Disjoint isometric copy of countable-dimensional vector subspace of Hilbert space

Question

Let $H$ be a complex separable Hilbert space. Let $A \subset H$ be a vector subspace of countable dimension. Does there exist unitary operator $U$, such that $A \cap U(A) = \{ 0 \} $ ?

Answer 1

Yes. It's a consequence of this fact:

Observation: Let $E$ be an inner product space of countable (possibly infinite) dimension. Then, there is an algebraic basis $\mathcal B=(b^1,b^2,\cdots)$ of $E$ such that $\langle b^i,b^j\rangle=\delta_{ij}$ for all $i,j$.

Such a basis can be obtained by using Gram-Schmidt process on any basis.

With that result, it suffices to find some $A'$ such that $A'\cap A=\{0\}$, $\overline A=\overline{A'}$ and $\dim A'=\aleph_0$. In fact, consider $\mathcal B$ and $\mathcal B'$ orthonormal algebraic basis of $A$ and $A'$ such as the one in the Observation. There is exactly one unitary endomorphism of $\overline A$ such that $Ub^i=b^{\prime i}$ for all $i\in\Bbb N$. Such $U$ can then be extended to an unitary endomorphism $\widehat U$ of $H=\overline A\perp {\overline A}^\perp$ by setting, for instance, $\left.\widehat U\right\rvert_{{\overline A}^\perp}=id$.
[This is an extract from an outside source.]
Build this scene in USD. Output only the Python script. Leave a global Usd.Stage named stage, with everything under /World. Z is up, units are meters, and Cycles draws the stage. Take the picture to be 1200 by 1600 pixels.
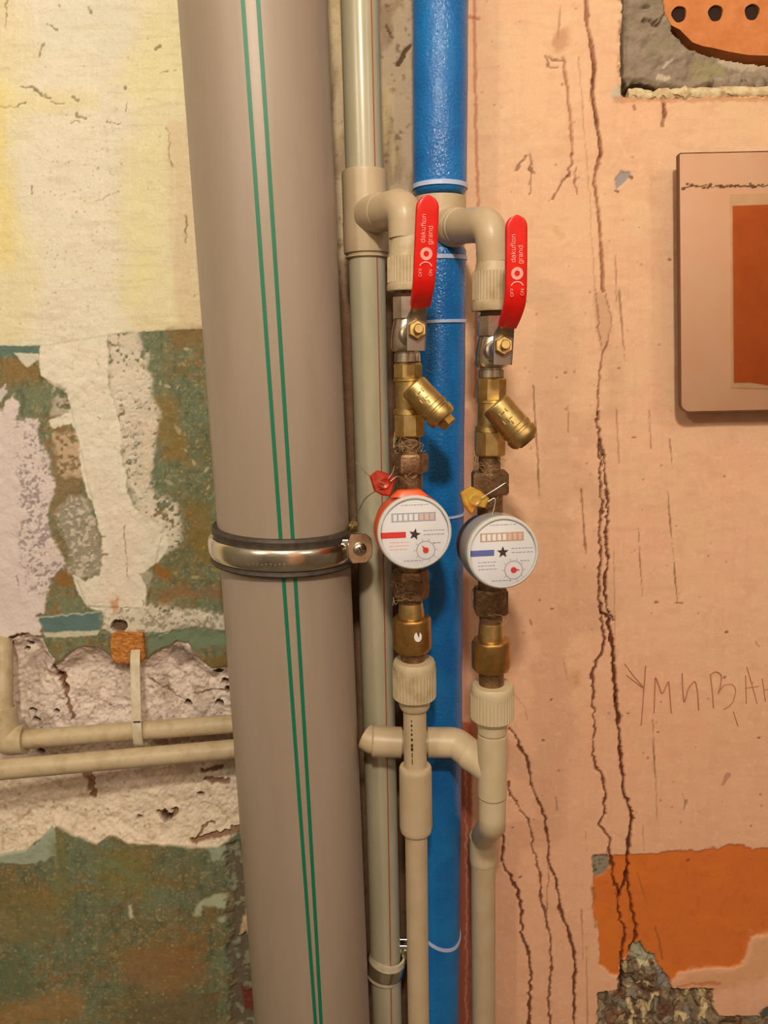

Then, $\widehat U(A)=U(A)=U(\operatorname{Span}(b^i\,:\, i\in\Bbb N))=\operatorname{Span}(b^{\prime i}\,:\, i\in\Bbb N)=A'$.

Now, let's provide an $A'$ such as above. Consider $\mathcal B$ an algebraic basis of $A$ (it might be in the form of the Observation, but it isn't necessary) and extend it to an algebraic basis $\mathcal C$ of $\overline A$. Let's also demand that $\langle c,c\rangle=1$ for all $c\in \mathcal C$. Since $\dim\overline A=2^{\aleph_0}$, there is an injective function $c:\Bbb N\times \Bbb N\to \mathcal C\setminus\mathcal B$. Let's now consider the family of vectors $$a^{i,j}=b^i+2^{-j}c^{i,j}$$ and $A'=\operatorname{Span}(a^{i,j}\,:\, i,j\in\Bbb N)$. It is clear that $\overline {A'}$ contains all the $b^i$-s, and therefore $\overline{A'}=\overline A$. On the other hand, let $x\in A\cap A'$. This results in an identity $$\sum_{r=1}^m \alpha_r b^{r}=x=\sum_{h,k=1}^n \gamma_{h,k}a^{h,k}\\\sum_{r=1}^m \alpha_r b^{r}-\sum_{h,k=1}^n \gamma_{h,k}b^{h}=\sum_{h,k=1}^{n}\gamma_{h,k}2^{-k}c^{h,k}$$

Since $\sum_{h,k=1}^n\gamma_{h,k}2^{-k}c^{h,k}\in \operatorname{Span}\mathcal B$ and $c^{h,k}$ are all distinct elements of $\mathcal C\setminus\mathcal B$, we have that $2^{-k}\gamma_{h,k}=0$ for all $h,k$, and thus $\gamma_{h,k}=0$. Therefore, $x=0$.

It's easily proved in similar fashion that all the $a^{i,j}$-s are linearly independent, thus that $\dim A'=\aleph_0$.